Supplied material:
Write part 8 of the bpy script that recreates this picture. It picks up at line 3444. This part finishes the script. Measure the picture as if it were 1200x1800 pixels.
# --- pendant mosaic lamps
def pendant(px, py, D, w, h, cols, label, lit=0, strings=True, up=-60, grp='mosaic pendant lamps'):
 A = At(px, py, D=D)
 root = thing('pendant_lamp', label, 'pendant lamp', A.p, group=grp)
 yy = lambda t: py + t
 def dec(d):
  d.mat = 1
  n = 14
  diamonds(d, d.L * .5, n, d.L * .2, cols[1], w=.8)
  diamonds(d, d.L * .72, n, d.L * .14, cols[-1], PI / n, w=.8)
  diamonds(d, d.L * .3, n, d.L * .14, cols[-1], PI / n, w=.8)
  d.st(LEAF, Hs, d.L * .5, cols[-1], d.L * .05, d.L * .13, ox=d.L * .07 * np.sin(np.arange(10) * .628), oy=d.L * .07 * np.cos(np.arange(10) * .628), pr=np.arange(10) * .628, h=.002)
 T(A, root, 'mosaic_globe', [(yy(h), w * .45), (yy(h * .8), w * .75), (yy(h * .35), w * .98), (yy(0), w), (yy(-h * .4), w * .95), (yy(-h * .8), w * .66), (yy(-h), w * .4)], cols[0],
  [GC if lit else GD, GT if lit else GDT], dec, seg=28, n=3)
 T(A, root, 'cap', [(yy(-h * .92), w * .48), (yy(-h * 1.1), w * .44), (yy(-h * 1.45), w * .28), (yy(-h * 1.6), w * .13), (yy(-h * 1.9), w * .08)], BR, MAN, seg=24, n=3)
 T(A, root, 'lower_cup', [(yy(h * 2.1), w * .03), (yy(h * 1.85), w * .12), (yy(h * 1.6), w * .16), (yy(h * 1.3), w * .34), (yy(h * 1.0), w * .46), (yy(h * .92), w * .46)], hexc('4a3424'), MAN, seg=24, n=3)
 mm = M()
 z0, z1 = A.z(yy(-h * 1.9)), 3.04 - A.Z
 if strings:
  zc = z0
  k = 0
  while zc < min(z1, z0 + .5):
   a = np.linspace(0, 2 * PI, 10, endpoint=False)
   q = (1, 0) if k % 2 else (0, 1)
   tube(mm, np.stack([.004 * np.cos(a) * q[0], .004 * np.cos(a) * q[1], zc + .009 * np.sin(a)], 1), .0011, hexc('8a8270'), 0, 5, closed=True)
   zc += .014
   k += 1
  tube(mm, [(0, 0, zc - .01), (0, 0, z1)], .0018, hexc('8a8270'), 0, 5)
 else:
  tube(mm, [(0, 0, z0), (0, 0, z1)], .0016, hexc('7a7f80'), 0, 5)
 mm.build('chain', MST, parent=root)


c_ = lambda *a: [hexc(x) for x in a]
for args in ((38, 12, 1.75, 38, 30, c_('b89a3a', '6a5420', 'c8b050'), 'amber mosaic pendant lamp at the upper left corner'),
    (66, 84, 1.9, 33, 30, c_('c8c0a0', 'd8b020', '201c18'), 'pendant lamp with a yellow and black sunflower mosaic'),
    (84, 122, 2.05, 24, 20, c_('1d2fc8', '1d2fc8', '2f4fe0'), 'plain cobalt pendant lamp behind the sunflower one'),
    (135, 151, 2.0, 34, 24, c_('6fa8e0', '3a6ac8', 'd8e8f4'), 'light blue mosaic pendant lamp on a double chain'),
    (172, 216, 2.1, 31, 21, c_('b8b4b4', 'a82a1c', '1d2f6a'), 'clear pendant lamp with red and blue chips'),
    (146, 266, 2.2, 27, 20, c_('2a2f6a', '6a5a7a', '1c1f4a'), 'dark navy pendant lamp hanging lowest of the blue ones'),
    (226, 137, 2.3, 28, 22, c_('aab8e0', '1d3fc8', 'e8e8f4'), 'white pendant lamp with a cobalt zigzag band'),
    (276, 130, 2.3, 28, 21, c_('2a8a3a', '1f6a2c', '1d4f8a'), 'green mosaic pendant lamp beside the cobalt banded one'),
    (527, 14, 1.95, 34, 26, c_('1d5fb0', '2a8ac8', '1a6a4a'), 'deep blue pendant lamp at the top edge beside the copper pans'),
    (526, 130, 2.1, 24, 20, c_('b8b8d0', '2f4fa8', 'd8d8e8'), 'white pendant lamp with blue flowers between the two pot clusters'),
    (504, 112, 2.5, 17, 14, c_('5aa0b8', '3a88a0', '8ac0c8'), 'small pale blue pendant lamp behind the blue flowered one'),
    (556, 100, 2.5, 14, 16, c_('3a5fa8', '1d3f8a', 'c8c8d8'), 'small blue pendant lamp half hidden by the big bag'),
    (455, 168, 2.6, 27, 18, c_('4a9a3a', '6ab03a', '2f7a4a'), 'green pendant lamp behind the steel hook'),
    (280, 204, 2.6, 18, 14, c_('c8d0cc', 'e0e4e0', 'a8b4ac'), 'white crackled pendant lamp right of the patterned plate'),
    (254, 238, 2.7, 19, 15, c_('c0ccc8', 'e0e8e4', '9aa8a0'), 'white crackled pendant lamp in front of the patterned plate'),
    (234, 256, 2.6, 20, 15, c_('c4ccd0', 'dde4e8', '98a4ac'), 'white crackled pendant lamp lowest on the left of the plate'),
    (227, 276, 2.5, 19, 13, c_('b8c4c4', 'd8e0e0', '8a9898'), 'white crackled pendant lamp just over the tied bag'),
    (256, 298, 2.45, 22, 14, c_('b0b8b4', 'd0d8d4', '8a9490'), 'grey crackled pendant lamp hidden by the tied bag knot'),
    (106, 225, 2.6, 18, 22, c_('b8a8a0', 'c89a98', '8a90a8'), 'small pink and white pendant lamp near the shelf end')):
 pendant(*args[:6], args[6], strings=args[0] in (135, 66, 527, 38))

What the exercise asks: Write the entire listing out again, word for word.

Exercise answer:
Write part 8 of the bpy script that recreates this picture. It picks up at line 3444. This part finishes the script. Measure the picture as if it were 1200x1800 pixels.
# --- pendant mosaic lamps
def pendant(px, py, D, w, h, cols, label, lit=0, strings=True, up=-60, grp='mosaic pendant lamps'):
 A = At(px, py, D=D)
 root = thing('pendant_lamp', label, 'pendant lamp', A.p, group=grp)
 yy = lambda t: py + t
 def dec(d):
  d.mat = 1
  n = 14
  diamonds(d, d.L * .5, n, d.L * .2, cols[1], w=.8)
  diamonds(d, d.L * .72, n, d.L * .14, cols[-1], PI / n, w=.8)
  diamonds(d, d.L * .3, n, d.L * .14, cols[-1], PI / n, w=.8)
  d.st(LEAF, Hs, d.L * .5, cols[-1], d.L * .05, d.L * .13, ox=d.L * .07 * np.sin(np.arange(10) * .628), oy=d.L * .07 * np.cos(np.arange(10) * .628), pr=np.arange(10) * .628, h=.002)
 T(A, root, 'mosaic_globe', [(yy(h), w * .45), (yy(h * .8), w * .75), (yy(h * .35), w * .98), (yy(0), w), (yy(-h * .4), w * .95), (yy(-h * .8), w * .66), (yy(-h), w * .4)], cols[0],
  [GC if lit else GD, GT if lit else GDT], dec, seg=28, n=3)
 T(A, root, 'cap', [(yy(-h * .92), w * .48), (yy(-h * 1.1), w * .44), (yy(-h * 1.45), w * .28), (yy(-h * 1.6), w * .13), (yy(-h * 1.9), w * .08)], BR, MAN, seg=24, n=3)
 T(A, root, 'lower_cup', [(yy(h * 2.1), w * .03), (yy(h * 1.85), w * .12), (yy(h * 1.6), w * .16), (yy(h * 1.3), w * .34), (yy(h * 1.0), w * .46), (yy(h * .92), w * .46)], hexc('4a3424'), MAN, seg=24, n=3)
 mm = M()
 z0, z1 = A.z(yy(-h * 1.9)), 3.04 - A.Z
 if strings:
  zc = z0
  k = 0
  while zc < min(z1, z0 + .5):
   a = np.linspace(0, 2 * PI, 10, endpoint=False)
   q = (1, 0) if k % 2 else (0, 1)
   tube(mm, np.stack([.004 * np.cos(a) * q[0], .004 * np.cos(a) * q[1], zc + .009 * np.sin(a)], 1), .0011, hexc('8a8270'), 0, 5, closed=True)
   zc += .014
   k += 1
  tube(mm, [(0, 0, zc - .01), (0, 0, z1)], .0018, hexc('8a8270'), 0, 5)
 else:
  tube(mm, [(0, 0, z0), (0, 0, z1)], .0016, hexc('7a7f80'), 0, 5)
 mm.build('chain', MST, parent=root)


c_ = lambda *a: [hexc(x) for x in a]
for args in ((38, 12, 1.75, 38, 30, c_('b89a3a', '6a5420', 'c8b050'), 'amber mosaic pendant lamp at the upper left corner'),
    (66, 84, 1.9, 33, 30, c_('c8c0a0', 'd8b020', '201c18'), 'pendant lamp with a yellow and black sunflower mosaic'),
    (84, 122, 2.05, 24, 20, c_('1d2fc8', '1d2fc8', '2f4fe0'), 'plain cobalt pendant lamp behind the sunflower one'),
    (135, 151, 2.0, 34, 24, c_('6fa8e0', '3a6ac8', 'd8e8f4'), 'light blue mosaic pendant lamp on a double chain'),
    (172, 216, 2.1, 31, 21, c_('b8b4b4', 'a82a1c', '1d2f6a'), 'clear pendant lamp with red and blue chips'),
    (146, 266, 2.2, 27, 20, c_('2a2f6a', '6a5a7a', '1c1f4a'), 'dark navy pendant lamp hanging lowest of the blue ones'),
    (226, 137, 2.3, 28, 22, c_('aab8e0', '1d3fc8', 'e8e8f4'), 'white pendant lamp with a cobalt zigzag band'),
    (276, 130, 2.3, 28, 21, c_('2a8a3a', '1f6a2c', '1d4f8a'), 'green mosaic pendant lamp beside the cobalt banded one'),
    (527, 14, 1.95, 34, 26, c_('1d5fb0', '2a8ac8', '1a6a4a'), 'deep blue pendant lamp at the top edge beside the copper pans'),
    (526, 130, 2.1, 24, 20, c_('b8b8d0', '2f4fa8', 'd8d8e8'), 'white pendant lamp with blue flowers between the two pot clusters'),
    (504, 112, 2.5, 17, 14, c_('5aa0b8', '3a88a0', '8ac0c8'), 'small pale blue pendant lamp behind the blue flowered one'),
    (556, 100, 2.5, 14, 16, c_('3a5fa8', '1d3f8a', 'c8c8d8'), 'small blue pendant lamp half hidden by the big bag'),
    (455, 168, 2.6, 27, 18, c_('4a9a3a', '6ab03a', '2f7a4a'), 'green pendant lamp behind the steel hook'),
    (280, 204, 2.6, 18, 14, c_('c8d0cc', 'e0e4e0', 'a8b4ac'), 'white crackled pendant lamp right of the patterned plate'),
    (254, 238, 2.7, 19, 15, c_('c0ccc8', 'e0e8e4', '9aa8a0'), 'white crackled pendant lamp in front of the patterned plate'),
    (234, 256, 2.6, 20, 15, c_('c4ccd0', 'dde4e8', '98a4ac'), 'white crackled pendant lamp lowest on the left of the plate'),
    (227, 276, 2.5, 19, 13, c_('b8c4c4', 'd8e0e0', '8a9898'), 'white crackled pendant lamp just over the tied bag'),
    (256, 298, 2.45, 22, 14, c_('b0b8b4', 'd0d8d4', '8a9490'), 'grey crackled pendant lamp hidden by the tied bag knot'),
    (106, 225, 2.6, 18, 22, c_('b8a8a0', 'c89a98', '8a90a8'), 'small pink and white pendant lamp near the shelf end')):
 pendant(*args[:6], args[6], strings=args[0] in (135, 66, 527, 38))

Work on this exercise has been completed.